Türkiye Halil Bezmen’i unutmuş olamaz. O Halil Bezmen ki klor yolsuzluğu yapıp ABD’ne kaçtı ve orada onlarca yıl yaşadıktan sonra davası zaman aşımından düştü ve paşalar gibi Türkiye’ye dönüp sosyeteye karıştı göğsünü gere gere. Peki, Halil Bezmen’in yolsuzluğu nasıl giderildi. Batan bankaların batakları kimin sırtından karşılandı. Ekonomik krizler patlak verdiğinde sapır sapır dökülen şirketleri kurtarmak için devlet eliyle borçlanılırken bu şirketlerin sahiplerinin yoksul hale geldiğini, ele güne muhtaç olduklarını hiç gördünüz mü? Göremezsiniz çünkü neo liberal düzenin tezgâhlarından biri de budur. Şirketin içini boşalt devlet kurtarsın, şirketin sahiplerini koru. Korunan bu şirket sahipleri zaten şirketleri batmadan önce kendilerini epey korumuş, semirtmiş oluyorlar.
Hani piyasa ekonomisi serbestti.

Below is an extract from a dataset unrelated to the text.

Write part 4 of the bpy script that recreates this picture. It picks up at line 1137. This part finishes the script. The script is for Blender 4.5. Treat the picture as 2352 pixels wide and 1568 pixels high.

Hani korumacılık yoktu. Kuralları koyanlar kendileri çiğniyorlar sessiz sedasız. Keynes’in kemiklerini sızlattılar bunlar. Hele bir düşünsünler dünyanın anasını bellemeyi, o zaman yeni kurallar bulacaklar size. Oyalanmanız için. Unutmayın, tam maç biterken, nakavt olacaklarından korkarak yine kuralı değiştireceklerdir. Siz bakmayın ekonomik krize. Mal canın yongasıdır. Güçlü bir rüzgârla gelmekte olan gericiliğe teslim olmayın. Krizdir geçer gider.